Chamamos os companheiros à reflexão e a corrigirem o rumo, para que a Frente de Izquierda Unidad — que até agora, por essas divergências, não conseguiu fazê-lo — possa impulsionar uma proposta independente diante de tamanha crise. E que apresentemos a esquerda como a única saída frente ao modelo capitalista em todas as suas variantes, à corrupção, à repressão e ao ajuste sem fim.


(1)Trotsky, a tática da Frente Única. (1922)

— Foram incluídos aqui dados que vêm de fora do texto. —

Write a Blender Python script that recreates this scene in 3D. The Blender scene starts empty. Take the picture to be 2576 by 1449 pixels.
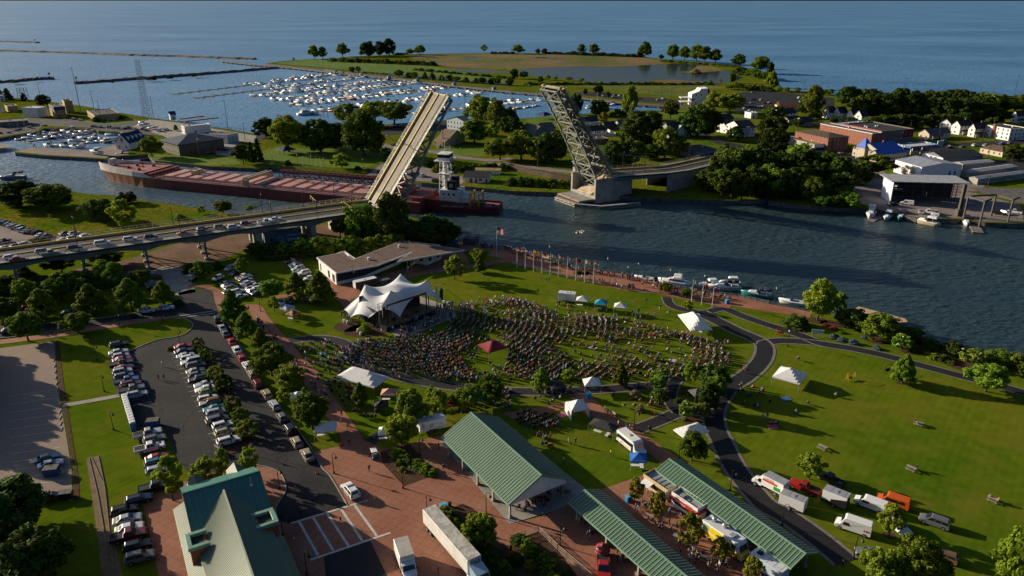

(2)https://prensaobrera.com/politicas/de-que-lado-esta-el-pts

(3) Essa conduta do PO é histórica, desde seus tempos altamiristas. Ficou célebre sua participação na marcha do Papa em 1982, que havia viajado para negociar a paz da rendição nas Malvinas. Também participou da marcha reacionária convocada por Juan Carlos Blumberg em 2004, que exigia mão dura. O último disfarce com o argumento de “mudar o conteúdo” foi na marcha com um programa patronal convocada pela CGT em 2024, contraposta a uma concentração da esquerda e do sindicalismo combativo na Praça de Maio.

(4)https://www.laizquierdadiario.com/Congreso-del-PTS-Resolucion-sobre-la-proscripcion-de-CFK-y-la-marcha-del-miercoles-18

(5)https://izquierdaweb.com/la-situacion-politica-tras-la-gran-movilizacion-a-plaza-de-mayo-contra-la-proscripcion/

(6) O programa convocatório do 24 de março afirmou que Milei e Bullrich têm que sair; exigiu a abertura dos arquivos desde 1974; reivindicou justiça por Julio López, Maldonado, Ferreyra e outros; denunciou o FMI e a dívida; rejeitou o DNU, o RIGI e o extrativismo; exigiu das centrais sindicais greve e um plano de luta; e declarou apoio ao povo palestino. O fantasma do PJ, que agitaram para justificar sua ausência, nunca apareceu. Isso contrasta com a marcha do dia 19, convocada pelo PJ, com um programa de apoio a Cristina e voltado a “se colocar em dia com a Justiça” e aproveitar a situação para um relançamento eleitoral.